An article by Konstantin Sarkisov for the online Eurasia 21 Research Institute was more detailed in exploring the prospects for Russian-Japanese relations. Expressing skepticism, he assesses the global and regional contexts as well as the domestic context in each country and political will to resolve the territorial question. Since Sarkisov wrote a response to Togo’s “July Topics of the Month,” this summation of his views is quite brief. For the global context, he stresses that both Japan and Russia are weaker powers than when they negotiated before and there is no prospect of balancing China’s rising power. In regional relations Japan and Russia have also lost ground. Abe’s approach leaves little hope of progress in relations with South Korea. Internally, Putin is losing popularity, and dismal economic news could cost him much of his remaining political capital. A deal with Japan could be the main success of his third term, but it does not depend on him alone.
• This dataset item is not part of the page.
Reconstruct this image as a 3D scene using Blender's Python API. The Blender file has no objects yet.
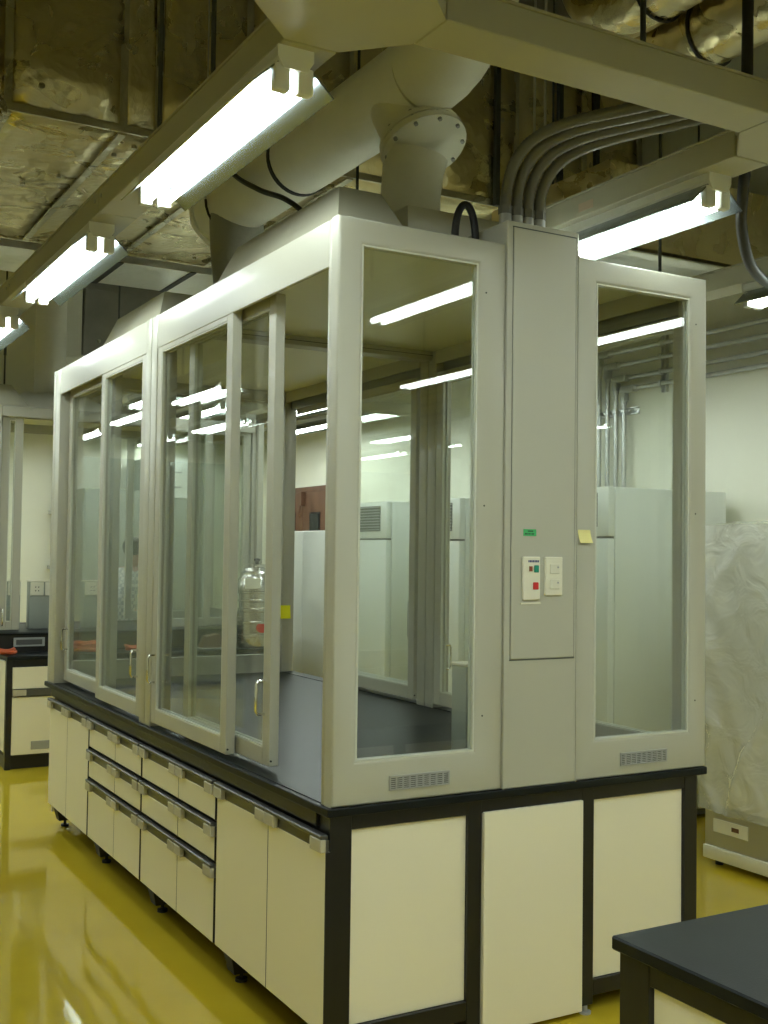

Abe enjoys a stronger domestic base as long as Abenomics is working, and he is positioned for a more decisive compromise with Russia. Despite doubts owing to the gap between the two countries’ positions, Sarkisov views a deal as theoretically possible on the basis of a compromise seen in Japan as 2+alpha and in Russia as 4-alpha, whereby an arrangement is made for the two big islands that lets Japanese be there without passports and recognition of Russian sovereignty while future-oriented partner relations give a big boost to the quality of relations, most of all economic ones. This message largely reinforces that of Togo and Putin for the Russian audience. It takes Abe’s interest seriously and points to a way forward. Above all, on the Russian side, it clarifies what Bazhanov and others may contemplate as the path to multipolarity.